I phoned the downstairs neighbour immediately and told him what had happened, the tickets had been nicked! I had some more he could have however, he should come up to get them from me incase the thief struck again. Just as he came up to the front door, one of the other neighbour's came back from the pub so I told him what had happened. And  the 3 of us devised a plan. I would set a Boobytrap! I would leave another envelope in the letter box as bait, open my window shutters then watch out of my side window to catch the robber in action! I knew all those afternoons watching "Murder She Wrote" on Gold would come in handy eventually.

So, that's what I did. I laid a trap.


The note I left on the back of the second envelope. Pretty succinct I think.

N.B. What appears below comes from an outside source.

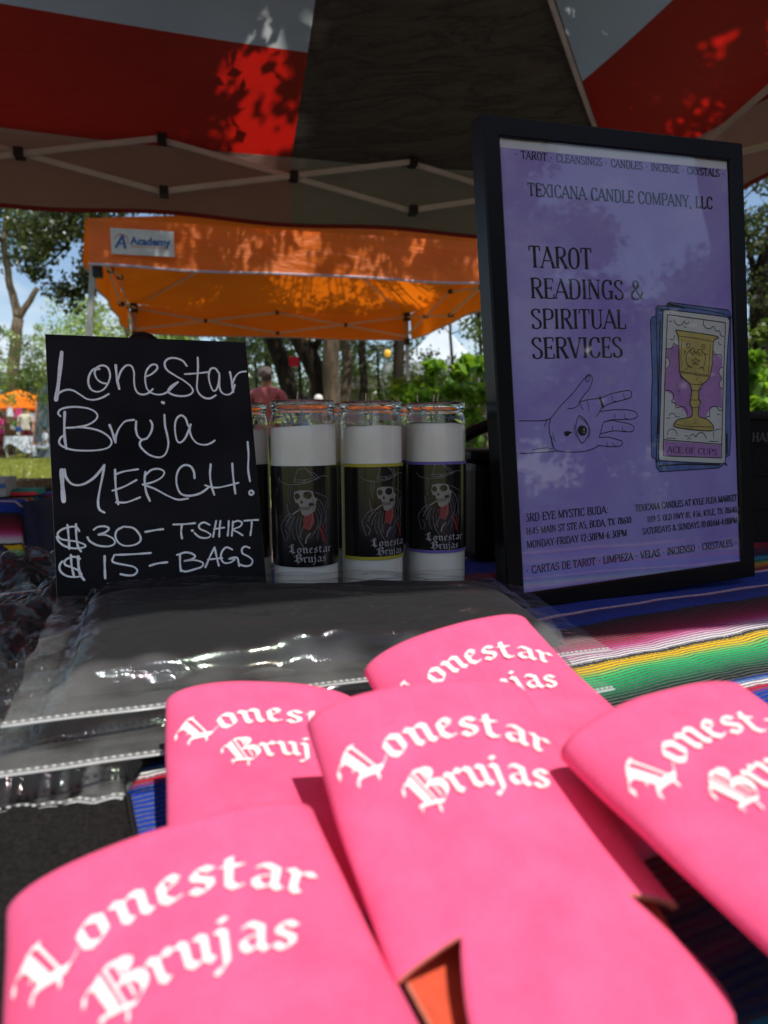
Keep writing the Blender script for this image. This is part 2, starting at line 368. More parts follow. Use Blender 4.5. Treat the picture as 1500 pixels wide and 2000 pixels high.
M['grey_hair'] = plain('cropped greying hair', (0.11, 0.09, 0.08), 0.8, bump=0.4, bscale=80)
M['wicker'] = plain('wicker', (0.20, 0.12, 0.05), 0.8, var=0.4, scale=60, bump=0.6, bscale=80, dist=0.005)
M['white_box'] = plain('white card box', (0.34, 0.32, 0.30), 0.7)
M['orange_obj'] = plain('orange glaze', (0.62, 0.14, 0.04), 0.5)
M['yellow_obj'] = plain('yellow glaze', (0.62, 0.42, 0.06), 0.5)
M['plate'] = plain('white plate', (0.8, 0.78, 0.72), 0.4)

def koozie_mat():
    m, nt, n, l, b, o = new_mat('pink neoprene')
    b.inputs['Roughness'].default_value = 0.9; b.inputs['Specular IOR Level'].default_value = 0.06
    b.inputs['Sheen Weight'].default_value = 0.03; b.inputs['Sheen Roughness'].default_value = 0.6
    t = n.new('ShaderNodeTexCoord'); z = n.new('ShaderNodeTexNoise'); z.inputs['Scale'].default_value = 60; z.inputs['Detail'].default_value = 8
    l.new(t.outputs['Object'], z.inputs['Vector'])
    r = ramp(nt, [(0.3, (0.92, 0.108, 0.245)), (0.7, (0.97, 0.142, 0.305))], z.outputs['Fac'])
    gz = n.new('ShaderNodeTexNoise'); gz.inputs['Scale'].default_value = 1500; gz.inputs['Detail'].default_value = 2; l.new(t.outputs['Object'], gz.inputs['Vector'])
    gr = ramp(nt, [(0.3, (0.84, 0.80, 0.82)), (0.7, (1, 1, 1))], gz.outputs['Fac']); gm = n.new('ShaderNodeMixRGB'); gm.blend_type = 'MULTIPLY'; gm.inputs['Fac'].default_value = 1.0
    l.new(r.outputs[0], gm.inputs['Color1']); l.new(gr.outputs[0], gm.inputs['Color2']); l.new(gm.outputs[0], b.inputs['Base Color'])
    # fine jersey knit
    mpn = n.new('ShaderNodeMapping'); mpn.inputs['Scale'].default_value = (1700, 1100, 1700); l.new(t.outputs['Object'], mpn.inputs['Vector'])
    w = n.new('ShaderNodeTexVoronoi'); w.inputs['Scale'].default_value = 1.0; l.new(mpn.outputs[0], w.inputs['Vector'])
    ad = n.new('ShaderNodeMath'); ad.operation = 'MULTIPLY_ADD'; ad.inputs[1].default_value = 0.35
    z2 = n.new('ShaderNodeTexNoise'); z2.inputs['Scale'].default_value = 35; z2.inputs['Detail'].default_value = 3; l.new(t.outputs['Object'], z2.inputs['Vector'])
    l.new(w.outputs['Distance'], ad.inputs[0]); l.new(z2.outputs['Fac'], ad.inputs[2])
    bp = n.new('ShaderNodeBump'); bp.inputs['Strength'].default_value = 0.35; bp.inputs['Distance'].default_value = 0.0008
    l.new(ad.outputs[0], bp.inputs['Height']); l.new(bp.outputs[0], b.inputs['Normal']); return m
M['koozie'] = koozie_mat()
M['lining'] = plain('orange foam lining', (0.66, 0.085, 0.035), 0.9, var=0.12, scale=200, bump=0.3, bscale=700, dist=0.0005)
M['cutfoam'] = plain('cut foam edge', (0.60, 0.20, 0.13), 0.9, var=0.15, scale=300)

SERAPE_YAW = math.radians(26)
def serape_mat(name, flip=False):
    m, nt, n, l, b, o = new_mat(name)
    b.inputs['Roughness'].default_value = 0.92; b.inputs['Specular IOR Level'].default_value = 0.1; b.inputs['Sheen Weight'].default_value = 0.1
    t = n.new('ShaderNodeTexCoord'); sp = n.new('ShaderNodeSeparateXYZ'); l.new(t.outputs['UV'], sp.inputs[0])
    # woven wobble of the stripe edges
    mm = n.new('ShaderNodeMapping'); mm.inputs['Scale'].default_value = (17, 6, 1); l.new(t.outputs['UV'], mm.inputs['Vector'])
    z = n.new('ShaderNodeTexNoise'); z.inputs['Scale'].default_value = 1; z.inputs['Detail'].default_value = 4; l.new(mm.outputs[0], z.inputs['Vector'])
    a = n.new('ShaderNodeMath'); a.operation = 'MULTIPLY_ADD'; a.inputs[1].default_value = 0.015; l.new(z.outputs['Fac'], a.inputs[0]); l.new(sp.outputs['Y'], a.inputs[2])
    fz = n.new('ShaderNodeMapping'); fz.inputs['Scale'].default_value = (900, 260, 1); l.new(t.outputs['UV'], fz.inputs['Vector'])
    z3 = n.new('ShaderNodeTexNoise'); z3.inputs['Scale'].default_value = 1; z3.inputs['Detail'].default_value = 2; l.new(fz.outputs[0], z3.inputs['Vector'])
    a2 = n.new('ShaderNodeMath'); a2.operation = 'MULTIPLY_ADD'; a2.inputs[1].default_value = 0.006; l.new(z3.outputs['Fac'], a2.inputs[0]); l.new(a.outputs[0], a2.inputs[2])
    off = n.new('ShaderNodeMath'); off.operation = 'ADD'; off.inputs[1].default_value = -0.0105 - 0.10; l.new(a2.outputs[0], off.inputs[0])
    per = n.new('ShaderNodeMath'); per.operation = 'WRAP' if False else 'MULTIPLY'; per.inputs[1].default_value = 1 / 0.5; l.new(off.outputs[0], per.inputs[0])
    fr = n.new('ShaderNodeMath'); fr.operation = 'FRACT'; l.new(per.outputs[0], fr.inputs[0])
    P = lambda v: ((v - 0.10) / 0.5)
    blue, white, red, blk = (0.004, 0.045, 0.42), (0.80, 0.78, 0.80), (0.55, 0.006, 0.05), (0.010, 0.012, 0.012)
    st = [(0.100, (0.01, 0.30, 0.42)), (0.116, (0.01, 0.32, 0.45)), (0.122, (0.012, 0.02, 0.09)), (0.138, (0.012, 0.014, 0.07)), (0.146, (0.16, 0.01, 0.06)), (0.150, (0.02, 0.012, 0.05)), (0.156, (0.17, 0.012, 0.07)),
          (0.160, (0.015, 0.012, 0.05)), (0.170, (0.30, 0.004, 0.02)), (0.195, (0.36, 0.006, 0.02)), (0.205, blue), (0.286, blue), (0.288, red), (0.2935, red), (0.2955, white), (0.3010, white), (0.303, (0.05, 0.2, 0.6)), (0.307, (0.01, 0.05, 0.3)),
          (0.3095, blk), (0.318, (0.004, 0.022, 0.014)), (0.326, (0.003, 0.070, 0.034)), (0.336, (0.004, 0.24, 0.085)), (0.348, (0.006, 0.42, 0.13)), (0.358, (0.04, 0.58, 0.16)), (0.3645, (0.34, 0.58, 0.09)), (0.370, (0.88, 0.58, 0.006)), (0.378, (0.92, 0.55, 0.004))]
    st2 = [(0.380, blk), (0.3835, blk), (0.385, white), (0.394, (0.74, 0.60, 0.68)), (0.402, (0.72, 0.24, 0.45)), (0.408, (0.60, 0.05, 0.22)), (0.418, (0.36, 0.008, 0.06)), (0.428, (0.20, 0.004, 0.03)), (0.445, (0.10, 0.004, 0.015)), (0.462, blk),
           (0.468, blue), (0.495, (0.005, 0.02, 0.20)), (0.497, (0.60, 0.30, 0.45)), (0.501, white), (0.503, blue), (0.545, blue), (0.550, white), (0.556, red), (0.562, (0.22, 0.005, 0.03)), (0.580, (0.75, 0.33, 0.01)), (0.590, (0.02, 0.35, 0.1)), (0.599, (0.003, 0.06, 0.03))]
    r1 = ramp(nt, [(P(v), c) for v, c in st], fr.outputs[0])
    r2 = ramp(nt, [(P(v), c) for v, c in st2], fr.outputs[0])
    gt = n.new('ShaderNodeMath'); gt.operation = 'GREATER_THAN'; gt.inputs[1].default_value = P(0.379); l.new(fr.outputs[0], gt.inputs[0])
    mxx = n.new('ShaderNodeMixRGB'); l.new(gt.outputs[0], mxx.inputs['Fac']); l.new(r1.outputs[0], mxx.inputs['Color1']); l.new(r2.outputs[0], mxx.inputs['Color2'])
    # weft ridges and thread specks
    wv = n.new('ShaderNodeMath'); wv.operation = 'MULTIPLY'; wv.inputs[1].default_value = 2 * PI / 0.0042; l.new(a.outputs[0], wv.inputs[0])
    sn = n.new('ShaderNodeMath'); sn.operation = 'SINE'; l.new(wv.outputs[0], sn.inputs[0])
    th = n.new('ShaderNodeMath'); th.operation = 'MULTIPLY_ADD'; th.inputs[1].default_value = 1.6; l.new(z3.outputs['Fac'], th.inputs[0]); l.new(sn.outputs[0], th.inputs[2])
    dk = n.new('ShaderNodeMixRGB'); dk.blend_type = 'MULTIPLY'; dk.inputs['Fac'].default_value = 0.36
    rr = ramp(nt, [(0.0, (0.30, 0.30, 0.34)), (0.5, (1, 1, 1))], None)
    ma = n.new('ShaderNodeMapRange'); ma.inputs['From Min'].default_value = -1; ma.inputs['From Max'].default_value = 1; l.new(sn.outputs[0], ma.inputs['Value']); l.new(ma.outputs[0], rr.inputs['Fac'])
    l.new(mxx.outputs[0], dk.inputs['Color1']); l.new(rr.outputs[0], dk.inputs['Color2']); l.new(dk.outputs[0], b.inputs['Base Color'])
    bp = n.new('ShaderNodeBump'); bp.inputs['Strength'].default_value = 0.9; bp.inputs['Distance'].default_value = 0.0014; l.new(th.outputs[0], bp.inputs['Height']); l.new(bp.outputs[0], b.inputs['Normal'])
    return m
M['serape'] = serape_mat('serape blanket')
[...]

My side window giving a perfect view of the culprit.

To say this was the most thrilling thing to happen to me in a long while was a complete understatement. I was so pumped up with adrenaline I would have hopped around the front room if my pelvis would have allowed. Instead I had to be content with sitting in the front room with the lights off, armed with a torch (to shine in their face through the window as a surprise form of attack/torture) and my camera (to get a photo of them for the Police).

So, I sat and waited. And waited a bit more. All in all, I waited almost in an hour. I needed the loo but there was no way I was going to leave my position and miss the burgler in action. Wee's, I decided, are for wimps. Then I got hungry. It was dinner time by now and The Wig was at the pub, so there was no chance of any food until I'd caught the criminal. My flat is by no means large, but as I can only move around at a snails pace at the moment it would have taken me far too long to waddle to the kitchen and back to grab the Snickers I knew was hidden from The Wig in the cheese drawer of the fridge.

However, while still siting in darkness I noticed on my Blackberry that I had received an email.  I thought I better open it and it turned out it was from the neighbour in the 4th Flat.

"Hi, I saw the 'For Flat A' envelope in our letterbox a while ago and took it down and posted it in his own mail box on the side of the wall. Hope that's ok. I just saw the second envelope in our front door and thought I best say something, haha! X"

Ha ha indeed . . . Mystery solved, all in a days time killing. Step aside Sherlock. . .

Another thing which is sort of keeping me from going insane (apart from solving crimes) is the post that I am currently receiving. Yesterday, The Wig and I had a parcel to collect from the Post Office and we had no idea what it was. I am due another Glossybox delivery soon (January's box) but I think that isn't due until next week. So after queueing up in the PO Sorting Office for nearly half an hour, I came home with the following package...




...from my brother in Australia! What a good and generous egg he is, and what a great idea for a gift!

I'd never heard of 'Sprogbox' before but I'm sure I'll be ordering from it myself at some point soon (we have 11 friends all having babies in the next 4 months). You can order gifts for a baby, or for a mum or for a dad! They have a really wide range of clothes, books, toiletries etc for all things maternity/birth related so its definitely worth checking out if you need to send a gift. Particularly if like me you are pelvically challenged and unable to leave the house and go to a shop.